The best thing I would suggest is to follow the original schematic, if it was posted as "tested and working", after hooking everything up, go back with a multimeter and verify all of your connections. Then apply power, with the fuse (switch fuse to 30A slow blow for regular use if desired).
 

Thread Starter

tecno40

Joined Feb 9, 2013
36
Just add a 10 amp fuse to the power rail if you don't have a current limiting supply to test with.

That is a large enough value to allow function, but low enough that it will blow before damage to parts occurs if something isn't wired correctly.

The best thing I would suggest is to follow the original schematic, if it was posted as "tested and working", after hooking everything up, go back with a multimeter and verify all of your connections. Then apply power, with the fuse (switch fuse to 30A slow blow for regular use if desired).
Replacing the 2nd volt meter with a 10amp fuse worked like a charm. I am now getting the full +/- 19V (My power source should be 18V, but it tends to supply a bit more).
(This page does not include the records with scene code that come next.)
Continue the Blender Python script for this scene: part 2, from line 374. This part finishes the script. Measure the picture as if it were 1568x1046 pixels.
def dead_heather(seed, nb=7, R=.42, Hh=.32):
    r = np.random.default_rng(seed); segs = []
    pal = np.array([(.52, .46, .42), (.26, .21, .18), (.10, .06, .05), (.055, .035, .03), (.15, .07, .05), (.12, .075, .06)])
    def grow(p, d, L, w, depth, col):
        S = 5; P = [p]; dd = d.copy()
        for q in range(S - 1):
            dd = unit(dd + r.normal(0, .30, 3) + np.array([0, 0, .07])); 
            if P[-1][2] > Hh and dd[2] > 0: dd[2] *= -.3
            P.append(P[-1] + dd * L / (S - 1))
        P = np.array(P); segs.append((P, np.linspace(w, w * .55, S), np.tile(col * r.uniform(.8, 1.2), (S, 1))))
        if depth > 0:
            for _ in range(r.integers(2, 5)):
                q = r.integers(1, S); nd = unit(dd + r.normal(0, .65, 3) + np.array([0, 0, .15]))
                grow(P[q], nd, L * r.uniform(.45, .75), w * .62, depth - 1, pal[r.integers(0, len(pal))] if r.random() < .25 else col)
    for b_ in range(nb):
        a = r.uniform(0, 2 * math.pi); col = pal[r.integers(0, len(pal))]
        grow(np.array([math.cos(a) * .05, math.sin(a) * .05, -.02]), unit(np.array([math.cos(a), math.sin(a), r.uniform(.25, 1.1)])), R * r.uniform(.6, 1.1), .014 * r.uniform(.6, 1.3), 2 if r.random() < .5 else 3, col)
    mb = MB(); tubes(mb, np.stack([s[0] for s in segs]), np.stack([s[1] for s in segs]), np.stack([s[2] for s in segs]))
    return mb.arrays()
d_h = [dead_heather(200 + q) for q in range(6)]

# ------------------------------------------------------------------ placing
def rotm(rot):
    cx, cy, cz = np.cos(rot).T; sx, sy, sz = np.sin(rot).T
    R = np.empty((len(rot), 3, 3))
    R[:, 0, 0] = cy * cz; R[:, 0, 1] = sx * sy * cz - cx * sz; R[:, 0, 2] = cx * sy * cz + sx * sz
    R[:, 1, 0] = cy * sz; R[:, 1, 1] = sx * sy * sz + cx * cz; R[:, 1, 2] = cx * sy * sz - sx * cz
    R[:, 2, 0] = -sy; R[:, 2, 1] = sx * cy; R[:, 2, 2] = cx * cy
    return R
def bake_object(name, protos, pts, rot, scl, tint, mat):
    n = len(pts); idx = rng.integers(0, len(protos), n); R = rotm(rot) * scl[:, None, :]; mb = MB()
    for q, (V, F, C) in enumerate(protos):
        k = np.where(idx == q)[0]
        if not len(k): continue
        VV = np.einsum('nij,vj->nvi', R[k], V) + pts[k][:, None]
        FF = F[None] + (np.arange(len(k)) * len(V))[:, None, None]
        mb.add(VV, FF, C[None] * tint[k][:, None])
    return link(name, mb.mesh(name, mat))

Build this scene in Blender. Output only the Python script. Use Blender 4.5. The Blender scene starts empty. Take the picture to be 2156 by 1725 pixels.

There is one part that seems to come loose occasionally, but I think I can make it more secure by changing the wiring to it.

Tomorrow I will work on slowly increasing the amperage until i get to the full 30.
 

Thread Starter

tecno40

Joined Feb 9, 2013
36
Ok, so today I attached the motor without a load to the H-Bridge to see if it could support it. The problem is the motor does not seem to be getting enough amps to turn on at all. Can an H-Bridge limit amps? My understanding was it would just blow up if too many amps went through it. Also I connected the motor directly to the power source and it worked fine so I know the H-Bridge it the source of the problem.
 

thatoneguy

Joined Feb 19, 2009
6,359
Post a schematic that reflects exactly how everything is hooked together right now, updated component values, anything else added or changed, etc.

Are you giving the +5v input to the h-Bridge to tell the motor to go foward?